## PROBLEM
Write the listing out again, all of it, word for word.

>> BEGIN MATERIAL

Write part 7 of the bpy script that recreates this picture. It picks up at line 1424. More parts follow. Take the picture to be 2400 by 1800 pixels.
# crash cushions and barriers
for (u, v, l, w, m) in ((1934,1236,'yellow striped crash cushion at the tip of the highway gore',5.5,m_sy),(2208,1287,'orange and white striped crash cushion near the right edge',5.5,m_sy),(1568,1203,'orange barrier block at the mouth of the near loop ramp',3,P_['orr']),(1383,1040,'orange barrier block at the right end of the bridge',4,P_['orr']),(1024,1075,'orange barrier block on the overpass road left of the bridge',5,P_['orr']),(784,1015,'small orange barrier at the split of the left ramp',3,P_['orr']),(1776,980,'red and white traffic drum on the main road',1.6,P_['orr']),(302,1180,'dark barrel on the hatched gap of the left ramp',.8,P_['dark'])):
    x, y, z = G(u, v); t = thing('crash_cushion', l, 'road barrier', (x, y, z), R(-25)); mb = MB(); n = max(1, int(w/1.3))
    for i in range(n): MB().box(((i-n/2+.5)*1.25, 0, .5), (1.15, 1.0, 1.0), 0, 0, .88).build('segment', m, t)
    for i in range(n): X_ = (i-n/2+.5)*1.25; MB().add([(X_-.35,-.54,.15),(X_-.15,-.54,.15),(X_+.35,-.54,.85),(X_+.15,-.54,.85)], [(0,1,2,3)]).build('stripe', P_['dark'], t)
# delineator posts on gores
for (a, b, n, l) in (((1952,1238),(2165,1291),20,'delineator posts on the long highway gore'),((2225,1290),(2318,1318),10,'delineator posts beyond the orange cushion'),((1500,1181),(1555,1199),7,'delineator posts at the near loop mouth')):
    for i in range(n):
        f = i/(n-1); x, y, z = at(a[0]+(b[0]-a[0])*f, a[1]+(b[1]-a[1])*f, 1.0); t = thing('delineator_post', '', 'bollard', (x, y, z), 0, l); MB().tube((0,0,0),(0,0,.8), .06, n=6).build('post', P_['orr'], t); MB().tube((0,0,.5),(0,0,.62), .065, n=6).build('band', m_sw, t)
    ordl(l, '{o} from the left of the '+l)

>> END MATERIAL

## FINISHED EXERCISE
Write part 7 of the bpy script that recreates this picture. It picks up at line 1424. More parts follow. Take the picture to be 2400 by 1800 pixels.
# crash cushions and barriers
for (u, v, l, w, m) in ((1934,1236,'yellow striped crash cushion at the tip of the highway gore',5.5,m_sy),(2208,1287,'orange and white striped crash cushion near the right edge',5.5,m_sy),(1568,1203,'orange barrier block at the mouth of the near loop ramp',3,P_['orr']),(1383,1040,'orange barrier block at the right end of the bridge',4,P_['orr']),(1024,1075,'orange barrier block on the overpass road left of the bridge',5,P_['orr']),(784,1015,'small orange barrier at the split of the left ramp',3,P_['orr']),(1776,980,'red and white traffic drum on the main road',1.6,P_['orr']),(302,1180,'dark barrel on the hatched gap of the left ramp',.8,P_['dark'])):
    x, y, z = G(u, v); t = thing('crash_cushion', l, 'road barrier', (x, y, z), R(-25)); mb = MB(); n = max(1, int(w/1.3))
    for i in range(n): MB().box(((i-n/2+.5)*1.25, 0, .5), (1.15, 1.0, 1.0), 0, 0, .88).build('segment', m, t)
    for i in range(n): X_ = (i-n/2+.5)*1.25; MB().add([(X_-.35,-.54,.15),(X_-.15,-.54,.15),(X_+.35,-.54,.85),(X_+.15,-.54,.85)], [(0,1,2,3)]).build('stripe', P_['dark'], t)
# delineator posts on gores
for (a, b, n, l) in (((1952,1238),(2165,1291),20,'delineator posts on the long highway gore'),((2225,1290),(2318,1318),10,'delineator posts beyond the orange cushion'),((1500,1181),(1555,1199),7,'delineator posts at the near loop mouth')):
    for i in range(n):
        f = i/(n-1); x, y, z = at(a[0]+(b[0]-a[0])*f, a[1]+(b[1]-a[1])*f, 1.0); t = thing('delineator_post', '', 'bollard', (x, y, z), 0, l); MB().tube((0,0,0),(0,0,.8), .06, n=6).build('post', P_['orr'], t); MB().tube((0,0,.5),(0,0,.62), .065, n=6).build('band', m_sw, t)
    ordl(l, '{o} from the left of the '+l)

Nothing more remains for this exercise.